Similarly, Nicodemus came to Jesus at night. In the dark. With questions he did not fully understand. And it seems that he left still somewhat confused. He didn’t walk away instantly transformed. But something had been planted. A root of courage, perhaps. A root of curiosity. A root of faith. And later — much later — when the other disciples had scattered, Nicodemus stepped into the light. The one who first came in secret now stood in the open. What was growing underneath the surface eventually became visible.

And maybe that is what Jesus meant by being born from above. New birth does not always look dramatic. Sometimes it looks like quiet rooting. Sometimes it looks like unseen growth. Sometimes it looks like questions asked in the night.

And maybe some of you are in that kind of season right now. You don’t see dramatic change. You don’t feel spiritually “tall.” You don’t feel fully certain. But that does not mean God is not at work. Roots grow in the dark. The Spirit moves where we cannot see. God shapes us beneath the surface. Grace carves depth in the quiet places.

Nicodemus came to Jesus at night. And in that darkness, something began.

Maybe this season of your life is not the end of your faith story. Maybe it is the beginning of deeper roots.

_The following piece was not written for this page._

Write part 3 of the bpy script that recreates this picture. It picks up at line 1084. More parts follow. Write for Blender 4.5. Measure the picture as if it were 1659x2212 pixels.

The God who watches over your going out and your coming in, the God who keeps you, the God who loves the world, is even now making you new.

So come honestly. Come with your questions. Come with your uncertainty. Come to Jesus just as you are, and allow yourself to be born from above.

Amen.

Questions for Personal Reflection in Response to today’s message:

  1. What questions or concerns tend to surface for you in the “night seasons” of your life?
  2. Where might you be seeking deeper understanding or new life right now?
  3. Where might God be at work in your life beneath the surface, even if you cannot see visible change?
  4. What might it look like for you to come honestly to Christ with your questions this week?
  5. Where do you sense the Spirit inviting you toward growth, renewal, or deeper trust?